Before I begin the review I need to ask a question of each and everyone of you and to be honest it might be a little too personal for you to share or even admit.  How many of you have made it through David Cronenberg’s 1996 film Crash, from start to finish, without pausing it at least once to engage in amorous activities?  And I’m not just counting those of you who watched it with a partner.  Let’s include glorious self-love as well.  Obviously, well I hope it’s obvious, this doesn’t include any time you watched it in a theater or any other public gathering.  For those of you who were lucky enough to watch it in a theater, we can probably assume you went home, driving carefully I hope, and reenacted any of the sultry scenes from the film.  But seriously, as someone who never got to watch it in a theater, I would’ve loved to see just how many ticket purchasing patrons pulled out prematurely and which scene caused them to leave.  

Now that we’ve got that question out of the way, and you’re either sitting there red faced and sheepish or with a sly, smug grin, let’s start talking about the film.
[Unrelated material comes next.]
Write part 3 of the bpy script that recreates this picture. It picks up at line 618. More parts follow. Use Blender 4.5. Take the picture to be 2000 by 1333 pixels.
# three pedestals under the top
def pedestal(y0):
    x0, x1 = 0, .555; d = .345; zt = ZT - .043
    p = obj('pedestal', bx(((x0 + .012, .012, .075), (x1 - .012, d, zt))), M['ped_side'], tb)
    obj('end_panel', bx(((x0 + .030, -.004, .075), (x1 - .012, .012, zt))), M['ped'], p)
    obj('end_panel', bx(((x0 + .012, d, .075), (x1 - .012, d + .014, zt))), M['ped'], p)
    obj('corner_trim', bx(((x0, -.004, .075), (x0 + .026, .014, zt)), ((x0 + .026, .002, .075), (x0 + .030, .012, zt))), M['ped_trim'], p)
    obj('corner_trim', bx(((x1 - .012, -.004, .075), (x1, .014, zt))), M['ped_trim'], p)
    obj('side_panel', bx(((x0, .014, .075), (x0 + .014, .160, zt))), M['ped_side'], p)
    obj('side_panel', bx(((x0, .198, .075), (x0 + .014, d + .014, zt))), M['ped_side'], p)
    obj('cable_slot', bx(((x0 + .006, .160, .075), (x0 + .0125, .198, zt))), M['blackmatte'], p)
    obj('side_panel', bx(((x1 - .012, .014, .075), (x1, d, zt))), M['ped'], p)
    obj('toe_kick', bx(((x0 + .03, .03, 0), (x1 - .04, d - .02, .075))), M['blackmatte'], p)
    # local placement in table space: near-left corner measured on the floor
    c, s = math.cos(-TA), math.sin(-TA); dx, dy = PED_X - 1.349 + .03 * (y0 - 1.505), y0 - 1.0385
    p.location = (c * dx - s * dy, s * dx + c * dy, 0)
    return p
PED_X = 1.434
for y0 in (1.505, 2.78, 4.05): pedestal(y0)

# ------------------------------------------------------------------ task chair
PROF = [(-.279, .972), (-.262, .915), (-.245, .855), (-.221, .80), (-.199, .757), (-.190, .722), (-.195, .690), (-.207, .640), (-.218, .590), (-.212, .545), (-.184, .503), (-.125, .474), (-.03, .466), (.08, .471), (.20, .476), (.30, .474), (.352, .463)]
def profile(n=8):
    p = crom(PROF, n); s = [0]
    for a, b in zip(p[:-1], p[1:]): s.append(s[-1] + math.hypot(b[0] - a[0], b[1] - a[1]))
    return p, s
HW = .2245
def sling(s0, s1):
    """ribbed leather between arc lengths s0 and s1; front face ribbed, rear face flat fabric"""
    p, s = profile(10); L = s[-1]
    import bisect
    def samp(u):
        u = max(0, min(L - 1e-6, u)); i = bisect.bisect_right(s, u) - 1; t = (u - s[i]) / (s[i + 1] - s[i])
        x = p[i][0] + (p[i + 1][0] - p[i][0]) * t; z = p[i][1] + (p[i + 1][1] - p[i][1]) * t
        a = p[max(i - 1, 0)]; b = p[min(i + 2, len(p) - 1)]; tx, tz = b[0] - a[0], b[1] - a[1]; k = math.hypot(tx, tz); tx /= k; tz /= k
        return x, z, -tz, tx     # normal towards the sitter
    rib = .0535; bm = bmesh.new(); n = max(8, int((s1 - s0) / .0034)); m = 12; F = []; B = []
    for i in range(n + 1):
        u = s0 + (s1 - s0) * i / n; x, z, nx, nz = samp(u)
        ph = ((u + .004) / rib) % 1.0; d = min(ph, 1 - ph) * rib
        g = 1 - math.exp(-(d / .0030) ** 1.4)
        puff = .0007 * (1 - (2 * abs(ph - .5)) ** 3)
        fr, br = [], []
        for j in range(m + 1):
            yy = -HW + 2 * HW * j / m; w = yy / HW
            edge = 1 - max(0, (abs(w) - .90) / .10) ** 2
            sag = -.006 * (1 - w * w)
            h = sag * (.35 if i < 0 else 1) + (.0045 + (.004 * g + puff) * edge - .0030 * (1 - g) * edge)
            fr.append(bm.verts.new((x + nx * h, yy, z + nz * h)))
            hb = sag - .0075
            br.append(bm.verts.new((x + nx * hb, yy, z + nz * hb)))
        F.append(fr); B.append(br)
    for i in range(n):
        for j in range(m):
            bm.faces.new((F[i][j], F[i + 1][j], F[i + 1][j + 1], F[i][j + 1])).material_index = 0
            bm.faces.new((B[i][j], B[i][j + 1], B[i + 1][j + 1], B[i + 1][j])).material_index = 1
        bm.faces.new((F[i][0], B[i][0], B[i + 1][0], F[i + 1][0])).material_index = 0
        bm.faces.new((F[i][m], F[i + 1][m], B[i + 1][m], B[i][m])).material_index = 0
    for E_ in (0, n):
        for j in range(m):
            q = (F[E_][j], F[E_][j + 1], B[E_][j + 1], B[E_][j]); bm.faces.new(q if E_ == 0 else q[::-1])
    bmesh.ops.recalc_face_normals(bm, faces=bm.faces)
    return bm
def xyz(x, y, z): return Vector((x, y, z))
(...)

I have no problem believing that James Spader has starred in a movie such as this.  After the teen fare from the mid 80’s he made himself a home video star with Steven Soderbergh’s Sex, Lies, and Videotape.  Sensing that he could fill a particular niche with his uneasy sex appeal he went on to other erotic thrillers such as Bad Influence, White Palace, and Stargate (C’mon, even around the androgynous god Ra, Spader could still get it).  So as weird as he can make me feel, he felt right at home as James Ballard, the television director who, after a rather horrific automobile accident, begins to engage in even stranger sex than he was already practicing.  I might be a bit of a prude, but it was weird watching him describe sex with other people to his girlfriend, played by Deborah Kara Unger, while having sex with her.  

Had it just been Spader, it would’ve been easy to say this was a strange film with a strange cast, but then Cronenberg called on Atom Egoyan’s regular weirdo Elias Koteas to do his thing, and even with Exotica on his CV, this might have been his strangest, and most alluringly sexual performance.  

Oh and then you can throw in Patricia Arquette in leather and leg braces, with scars running up the back of her leg that resembles a certain body part in only ways that David Cronenberg can do it.  While he’s told stories of cars (Fast Company), dangerous sex (Rabid) and body horror (most of his early filmography) before, he’s never balanced it in such a way that works for all of his usual tics.  It’s cold and distant in the way many of his films are, but it manages to invite you in as a voyeur as well.  It can be thoroughly repulsive, and as I mentioned in the first paragraph, still manage to turn you on.  Working from a novel by J.G. Ballard, it manages to adapt it so well in a unique way, much like he did with Naked Lunch.  Crash is Cronenberg playing to all his strengths and doing it incredibly well.  

It might not be a film for everyone, but for those who manage to make it to the end it definitely offers a cathartic release.